Units and nilpotents in quotient ring.

Question

$A$ is a commutative ring and $N(A)$ is the nilradical of $A$. If $A/N(A)$ is a field, show that every $a \in A$ is invertible or nilpotent.

Answer 1

Let $a\in A$.
If $a\in N(A)$ then $a$ is nilpotent.
If $a\notin N(A)$ then $\bar a$, the residue class of $a$ modulo $N(A)$, is invertible in $A/N(A)$, so there is $\bar b\in A/N(A)$ such that $\bar a\bar b=\bar 1$, that is, $1-ab\in N(A)$. Since $1-ab$ is nilpotent there is an positive integer $m$ such that $(1-ab)^m=0$. Now use the binomial theorem and get $1-mab+\cdots+(-1)^ma^mb^m=0$, so $1=a(?)$ and therefore $a$ is invertible..

Answer 2

The nilradical is the intersection of all prime ideals, so in particular is contained in all maximal ideals.

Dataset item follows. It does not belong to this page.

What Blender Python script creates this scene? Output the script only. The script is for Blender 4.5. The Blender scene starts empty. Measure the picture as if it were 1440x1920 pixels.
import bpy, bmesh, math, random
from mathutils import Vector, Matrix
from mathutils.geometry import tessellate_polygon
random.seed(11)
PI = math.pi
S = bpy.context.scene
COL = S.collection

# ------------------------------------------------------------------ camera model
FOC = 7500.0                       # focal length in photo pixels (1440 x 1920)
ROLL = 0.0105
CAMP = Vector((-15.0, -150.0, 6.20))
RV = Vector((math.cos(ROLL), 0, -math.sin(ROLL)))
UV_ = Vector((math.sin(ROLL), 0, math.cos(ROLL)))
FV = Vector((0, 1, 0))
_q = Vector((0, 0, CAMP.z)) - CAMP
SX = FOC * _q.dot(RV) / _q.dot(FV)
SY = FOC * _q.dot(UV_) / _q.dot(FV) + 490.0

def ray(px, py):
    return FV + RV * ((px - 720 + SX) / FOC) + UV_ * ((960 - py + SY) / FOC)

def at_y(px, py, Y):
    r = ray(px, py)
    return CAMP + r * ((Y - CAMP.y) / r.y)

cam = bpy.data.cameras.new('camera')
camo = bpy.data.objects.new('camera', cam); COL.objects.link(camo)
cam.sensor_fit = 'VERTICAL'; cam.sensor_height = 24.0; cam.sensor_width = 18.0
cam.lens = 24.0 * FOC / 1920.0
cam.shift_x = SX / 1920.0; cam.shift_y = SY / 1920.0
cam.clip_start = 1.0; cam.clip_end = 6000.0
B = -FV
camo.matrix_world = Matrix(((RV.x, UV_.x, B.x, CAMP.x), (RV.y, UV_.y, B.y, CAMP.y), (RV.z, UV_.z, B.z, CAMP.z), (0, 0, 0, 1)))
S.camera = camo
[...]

If $A/N(A)$ is a field, then $N(A)$ is maximal, and this shows that $N(A)$ is the unique maximal ideal of $A$. Now pick $a\in A$ outside of $N(A)$. If $a$ is not invertible, then it is contained in a maximal ideal, but since there is only one, it must be $a\in N(A)$, contradiction. Therefore $a$ is invertible and the claim is proved.